Relation triangulaire

La proposition de loi déposée il y a deux ans allait dans ce sens en plaidant en faveur de la présomption de légalité à partir d’un certain nombre de critères remplis. Ces travailleurs sont souvent soumis à la subordination d’un employeur qui contourne le droit du travail pour tirer profit d’une main-d’œuvre fragile et corvéable, comme l’ont estimé, à de multiples reprises, des tribunaux européens.

«Nous observons dans la grande majorité des cas des relations triangulaires où la qualification des parties est nébuleuse. En effet, la plateforme intervient comme « organisatrice » des services, fait l’intermédiaire en mettant en relation la personne qui va prester le service et le bénéficiaire du service. Comment qualifier du point de vue juridique les parties?», interroge la sensibilité politique de gauche dans son exposé des motifs.
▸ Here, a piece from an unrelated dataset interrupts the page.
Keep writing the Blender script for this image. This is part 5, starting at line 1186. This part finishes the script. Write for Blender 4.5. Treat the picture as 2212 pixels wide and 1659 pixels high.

La présomption de légalité a été retirée de la directive sous la pression du lobby Delivery Platforms Europe qui craint «une augmentation des procédures judiciaires avec des conséquences désastreuses pour les emplois, les restaurants et l’économie», selon les syndicats européens. Pour ces employeurs particuliers, la présomption d’une relation de travail ne respecterait pas le travail des indépendants.

«Finalement, chaque pays pourra décider à partir de quel moment ils sont salariés ou pas», explique Marc Baum. En effet, la directive européenne, qui doit encore être entérinée par le Conseil, n’entre plus dans le détail du fonctionnement de la présomption légale de salariat et il revient aux États membres d’en créer une dans leur législation nationale.
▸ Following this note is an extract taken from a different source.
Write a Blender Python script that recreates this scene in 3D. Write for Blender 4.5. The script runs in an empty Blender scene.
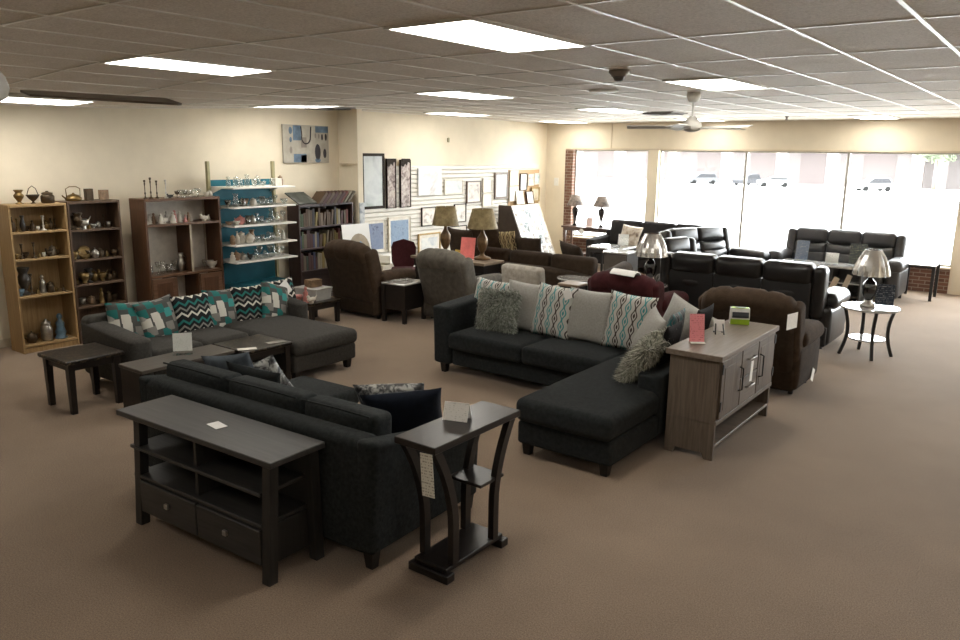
import bpy, math, random
from math import sin, cos, pi, radians, sqrt, atan2
from mathutils import Vector, Matrix, Euler
random.seed(7)
SC = bpy.context.scene
COL = SC.collection
# ---------------------------------------------------------------- camera
def cam_setup():
    f, yaw, pitch, roll, H = 776.4, .6431, .2127, .0125, 2.35
    r = Vector((cos(yaw), sin(yaw), 0)); fw = Vector((-sin(yaw), cos(yaw), 0)); u = Vector((0, 0, 1))
    f2 = fw * cos(pitch) - u * sin(pitch); u2 = u * cos(pitch) + fw * sin(pitch)
    r3 = r * cos(roll) + u2 * sin(roll); u3 = u2 * cos(roll) - r * sin(roll)
    m = Matrix(((r3.x, u3.x, -f2.x, 0), (r3.y, u3.y, -f2.y, 0), (r3.z, u3.z, -f2.z, H), (0, 0, 0, 1)))
    cd = bpy.data.cameras.new('camera'); co = bpy.data.objects.new('camera', cd); COL.objects.link(co)
    cd.sensor_width = 36; cd.lens = f / 960 * 36; cd.clip_start = .05; cd.clip_end = 400
    co.matrix_world = m; SC.camera = co
cam_setup()
# ---------------------------------------------------------------- sky, exposure
SKY = 14.0
PANEL = 8.0
SC.view_settings.view_transform = 'Standard'; SC.view_settings.look = 'None'
SC.view_settings.gamma = 1; SC.view_settings.use_curve_mapping = False
SC.view_settings.exposure = 0.85
w = bpy.data.worlds.new('overcast_sky'); SC.world = w; w.use_nodes = True
w.node_tree.nodes['Background'].inputs[0].default_value = (.94, .97, 1, 1)
w.node_tree.nodes['Background'].inputs[1].default_value = SKY
for x0, x1 in ((-9.2, -7.4), (-7.05, -1.55), (-1.0, 4.2)):      # daylight portals in the window openings
    ld = bpy.data.lights.new('window_portal', 'AREA'); ld.shape = 'RECTANGLE'; ld.size = x1 - x0; ld.size_y = 2.0
    ld.cycles.is_portal = True
    lo = bpy.data.objects.new('window_portal', ld); COL.objects.link(lo)
    lo.location = ((x0 + x1) / 2, 15.95, 1.45); lo.rotation_euler = (-pi / 2, 0, 0)
for x, y in ((.205, .23), (-2.845, .23), (-5.895, .23), (.205, 3.89), (.205, 7.55), (.205, 11.21), (3.255, 3.89), (3.255, 7.55)):   # unseen area lights added on the panel spacing to brighten the foreground
    ld = bpy.data.lights.new('offframe_fill_light', 'AREA'); ld.shape = 'RECTANGLE'; ld.size = .57; ld.size_y = 1.18; ld.energy = PANEL * 1.0; ld.color = (1, .96, .88)
    lo = bpy.data.objects.new('offframe_fill_light', ld); COL.objects.link(lo); lo.location = (x, y, 3.0)
# ---------------------------------------------------------------- materials
MATS = {}
def nt_new(name):
    m = bpy.data.materials.new(name); m.use_nodes = True; MATS[name] = m
    nt = m.node_tree; b = nt.nodes['Principled BSDF']
    return m, nt, b
def N(nt, t, **kw):
    n = nt.nodes.new(t)
    for k, v in kw.items():
        if k in n.inputs: n.inputs[k].default_value = v
        else: setattr(n, k, v)
    return n
def L(nt, a, b): nt.links.new(a, b)
def c4(c): return (c[0], c[1], c[2], 1)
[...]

La proposition de loi de déi Lénk va suivre son chemin. Mardi, le député Marc Baum en a été nommé rapporteur, une satisfaction pour la sensibilité politique qui a indiqué vouloir adapter le texte, mais d’un point de vue technique, seulement, au regard de la directive. Le Conseil d’État devra livrer son avis sur la proposition de loi. Quant à la directive, une fois adoptée, les pays disposeront de deux ans pour la transposer.

Pour déi Lénk, «le gouvernement peut agir en pionnier en matière de régularisation du travail fourni par l’intermédiaire d’une plateforme», toujours selon l’exposé des motifs.